Flights there from the U.K. are pretty regular, I think, tho’ I don’t live there anymore- from where I live they are. 
Looks like there’s plenty to repeat and also go for.

 apache 06 Jan 2023
In reply to Abu777:

Sorry the link should’ve been. https://kac.centralasia.kg/category/guidebook/

 ianstevens 06 Jan 2023
In reply to Abu777:

> Thanks all, I'll investigate these options. I'm hoping the Scandinavian latitude will compensate for the lack of altitude and provide some good mixed routes outside of the winter

Afraid to say it doesn't really. Some excellent rock routes however!

OP Abu777 19 Jan 2023
In reply to pec:

Thanks for this, sorry took so long to reply - I appreciate this info and will be investigating further!

OP Abu777 19 Jan 2023
In reply to apache:

This looks to be a real hidden treasure-trove, thanks very much

In reply to Abu777:

Not in Europe, but Mount Kenya is a wonderful mountain. You can climb rock routes on one side and maybe winter routes on the other side. 
 

There’s lots of great rock climbing in Kenya too.

 pec 19 Jan 2023
In reply to Abu777:

> Thanks for this, sorry took so long to reply - I appreciate this info and will be investigating further!

Glad to help. With the Alps becoming increasingly unreliable (and dangerous) I share your desire to find alternatives.

I've been exploring the Pyrenees the last few years, it's a great area, like a cross between North Wales and the Alps, and huge, you could spend a lifetime climbing there with everything from valley cragging to big alpine rock routes but sadly there's not much left in the way of glaciers and permanent snowfields so not much 'true' alpinism I'm afraid.

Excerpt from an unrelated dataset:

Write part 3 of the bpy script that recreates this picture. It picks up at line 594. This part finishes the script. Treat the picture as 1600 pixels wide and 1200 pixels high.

There's also not much information in the English language and in typically French style, you can get the guidebook for the valley you're in (probably) but if you want the one for the next valley you probably have to go there first and find it. Still, it's worth visiting some time, not least because having largely 'deglaciated' hundreds/thousands of years ago it isn't falling down around your ears like the Alps is.